DATING SEDIMENTS OLDER THAN 100 KA IN THE SEATTLE-TACOMA URBAN CORRIDOR: A TEST FOR INFRARED STIMULATED LUMINESCENCE AND THERMOLUMINESCENCE ON FINE GRAIN DEPOSITS

As part of a six-year project to map the Quaternary framework for the central Puget Lowland, more than forty samples have been collected for dating using infrared stimulated luminescence and thermoluminescence. During the past five years samples for dating were from approximately twenty different localities, including representative samples from previously dated type sections of the Olympia beds, Vashon Drift (fluvial and deltaic deposits), Double Bluff Drift and Whidbey Formation. Although some prior workers have speculated that samples saturate out at 100-150 ka for IRSL, we have used analytical procedures to minimize this problem, and the results show good correlation with independent stratigraphic relationships out to about 250 ka. Following the work of Berger and Easterbrook and subsequent recommendations of Berger and Easterbrook (1993, Can. J. Earth Sci. 30, 1815-1828), we dated the fine-grain, polymineral component of the sample. The silt was run using blue TL and IRSL emissions. Samples were exposed to 4N HCl and 35% H2O2 before being separated in the lab to obtain the 4-11 micron size particles. A special form of the partial bleach method was used in which a heavy yellow filter (CS-3-67) covered the samples before exposure to a light source for bleaching tests. Comparisions were made of the natural signal acquired during burial with the artificial signals acquired from exposure of the sample to a beta source.

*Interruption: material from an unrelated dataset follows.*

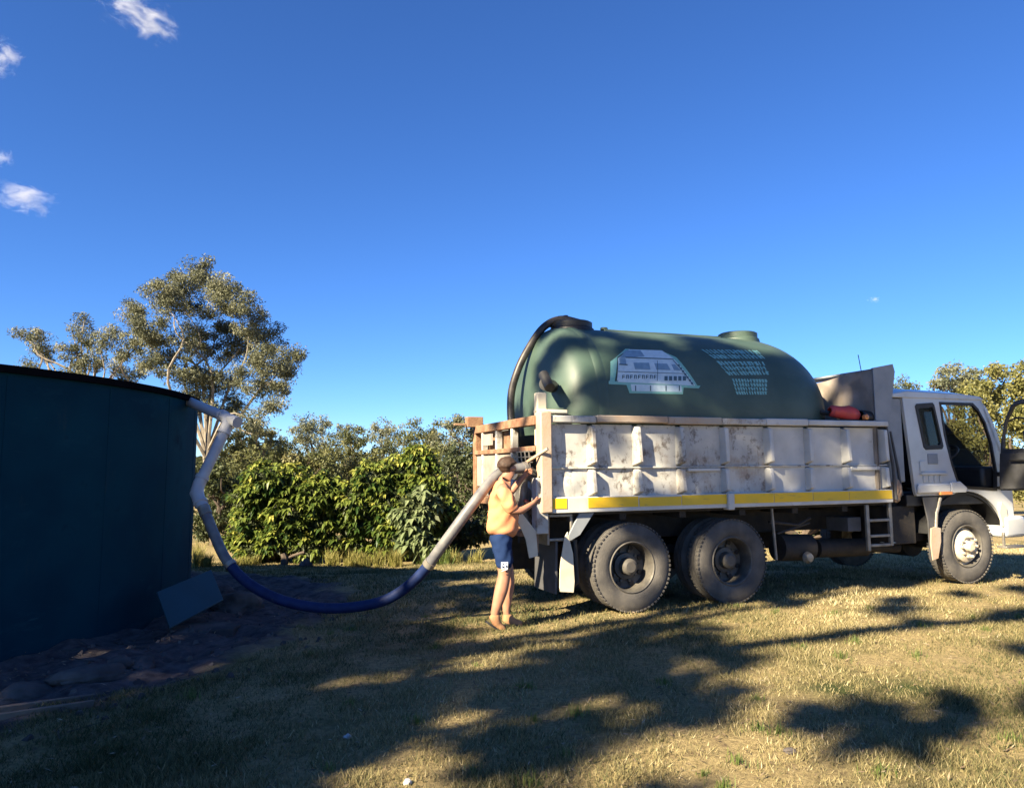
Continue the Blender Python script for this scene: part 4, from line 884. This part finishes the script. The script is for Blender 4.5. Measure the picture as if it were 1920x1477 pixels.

In our studies we used the additive dose, multi-aliquot approach. We also tested for sublinearity responses in the samples, as this is a common complication in older samples. Elemental concentrations of K, U, and Th were measured on a low-level gamma spectrometer along with the addition of a cosmic ray component. These concentrations were then calculated together for a Dose Rate. Dose Rates for all deposits averaged 2.3 Grays/ka and these relatively low values might be one of the reasons that older ages can be obtained. Thermoluminescence ages that were in good agreement with magnetostratigraphic data marking the Blake event (110-120 ka) were recorded. Subsequent measurement of the same sample using infrared stimulated luminescence gave the same age results. Other ages ranging from 150 ka to 250 ka were also found to be reliable and to fit in well with current stratigraphy.